▶ [Given data]
-- -- --

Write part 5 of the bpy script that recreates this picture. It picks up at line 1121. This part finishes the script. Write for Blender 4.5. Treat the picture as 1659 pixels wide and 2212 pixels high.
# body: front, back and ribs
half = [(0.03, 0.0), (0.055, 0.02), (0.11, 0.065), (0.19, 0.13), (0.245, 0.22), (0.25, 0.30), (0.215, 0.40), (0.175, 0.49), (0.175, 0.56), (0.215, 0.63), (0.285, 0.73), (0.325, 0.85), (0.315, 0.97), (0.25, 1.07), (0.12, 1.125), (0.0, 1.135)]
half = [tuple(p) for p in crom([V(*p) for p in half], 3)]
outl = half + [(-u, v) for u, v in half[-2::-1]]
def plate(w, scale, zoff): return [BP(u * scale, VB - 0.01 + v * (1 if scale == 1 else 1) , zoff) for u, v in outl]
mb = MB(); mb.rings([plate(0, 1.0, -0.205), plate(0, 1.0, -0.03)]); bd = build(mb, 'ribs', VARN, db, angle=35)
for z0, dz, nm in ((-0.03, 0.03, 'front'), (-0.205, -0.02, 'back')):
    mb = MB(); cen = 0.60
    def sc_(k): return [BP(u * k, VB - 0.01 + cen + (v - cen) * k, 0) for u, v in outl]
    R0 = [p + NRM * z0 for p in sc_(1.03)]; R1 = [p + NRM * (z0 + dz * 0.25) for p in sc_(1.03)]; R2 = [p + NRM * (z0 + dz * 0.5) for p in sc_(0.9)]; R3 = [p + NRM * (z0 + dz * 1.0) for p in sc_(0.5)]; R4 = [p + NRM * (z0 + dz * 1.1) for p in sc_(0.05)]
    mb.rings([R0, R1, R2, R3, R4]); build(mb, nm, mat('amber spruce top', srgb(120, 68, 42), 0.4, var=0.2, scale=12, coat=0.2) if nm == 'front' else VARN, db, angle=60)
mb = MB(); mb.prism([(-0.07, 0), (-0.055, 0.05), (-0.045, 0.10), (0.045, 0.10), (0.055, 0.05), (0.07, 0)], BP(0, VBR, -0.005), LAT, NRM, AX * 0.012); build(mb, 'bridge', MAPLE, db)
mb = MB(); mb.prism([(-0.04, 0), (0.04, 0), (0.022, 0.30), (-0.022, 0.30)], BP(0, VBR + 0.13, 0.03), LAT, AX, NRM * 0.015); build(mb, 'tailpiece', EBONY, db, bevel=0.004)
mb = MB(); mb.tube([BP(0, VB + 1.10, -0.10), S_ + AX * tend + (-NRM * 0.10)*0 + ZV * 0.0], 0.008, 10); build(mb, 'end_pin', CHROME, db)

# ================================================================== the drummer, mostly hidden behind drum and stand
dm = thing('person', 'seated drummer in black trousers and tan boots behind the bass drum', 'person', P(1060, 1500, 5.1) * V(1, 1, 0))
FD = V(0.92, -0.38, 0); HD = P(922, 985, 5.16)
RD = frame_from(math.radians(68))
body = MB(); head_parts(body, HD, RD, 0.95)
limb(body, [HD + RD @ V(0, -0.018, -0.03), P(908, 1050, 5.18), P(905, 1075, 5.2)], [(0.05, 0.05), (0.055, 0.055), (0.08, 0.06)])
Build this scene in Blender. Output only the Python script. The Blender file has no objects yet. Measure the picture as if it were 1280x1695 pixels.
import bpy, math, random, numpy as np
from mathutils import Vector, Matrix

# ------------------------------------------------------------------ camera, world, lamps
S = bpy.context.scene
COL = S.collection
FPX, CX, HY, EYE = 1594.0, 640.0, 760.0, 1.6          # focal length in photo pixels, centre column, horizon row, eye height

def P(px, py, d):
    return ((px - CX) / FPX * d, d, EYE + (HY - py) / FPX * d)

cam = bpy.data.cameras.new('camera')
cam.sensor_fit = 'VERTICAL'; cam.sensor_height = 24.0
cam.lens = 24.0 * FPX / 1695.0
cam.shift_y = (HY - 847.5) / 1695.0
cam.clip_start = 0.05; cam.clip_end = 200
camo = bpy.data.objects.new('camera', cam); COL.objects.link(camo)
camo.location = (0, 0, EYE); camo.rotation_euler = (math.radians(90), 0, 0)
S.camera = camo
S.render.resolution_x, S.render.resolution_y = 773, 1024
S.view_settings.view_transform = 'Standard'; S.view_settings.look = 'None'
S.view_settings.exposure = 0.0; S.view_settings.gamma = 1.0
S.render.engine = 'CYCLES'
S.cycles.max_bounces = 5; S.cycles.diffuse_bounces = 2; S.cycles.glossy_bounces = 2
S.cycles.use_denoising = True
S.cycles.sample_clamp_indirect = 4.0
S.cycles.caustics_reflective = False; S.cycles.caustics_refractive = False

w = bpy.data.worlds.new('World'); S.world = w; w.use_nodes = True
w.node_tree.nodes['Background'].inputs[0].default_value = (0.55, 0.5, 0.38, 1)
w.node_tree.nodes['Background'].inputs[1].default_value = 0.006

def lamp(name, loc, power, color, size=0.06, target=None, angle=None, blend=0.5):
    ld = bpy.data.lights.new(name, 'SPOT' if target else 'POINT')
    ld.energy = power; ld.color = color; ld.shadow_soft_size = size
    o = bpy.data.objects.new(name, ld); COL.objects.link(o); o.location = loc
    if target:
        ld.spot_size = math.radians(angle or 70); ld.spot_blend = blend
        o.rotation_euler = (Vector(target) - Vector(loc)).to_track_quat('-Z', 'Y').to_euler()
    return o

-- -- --

▶ [Task requirements] Print only the run of lines that begins with the line containing "Build this scene" and ends with the line containing "return ((px - CX)", both included, exactly as they read.

▶ [Solution to this problem]
Build this scene in Blender. Output only the Python script. The Blender file has no objects yet. Measure the picture as if it were 1280x1695 pixels.
import bpy, math, random, numpy as np
from mathutils import Vector, Matrix

# ------------------------------------------------------------------ camera, world, lamps
S = bpy.context.scene
COL = S.collection
FPX, CX, HY, EYE = 1594.0, 640.0, 760.0, 1.6          # focal length in photo pixels, centre column, horizon row, eye height

def P(px, py, d):
    return ((px - CX) / FPX * d, d, EYE + (HY - py) / FPX * d)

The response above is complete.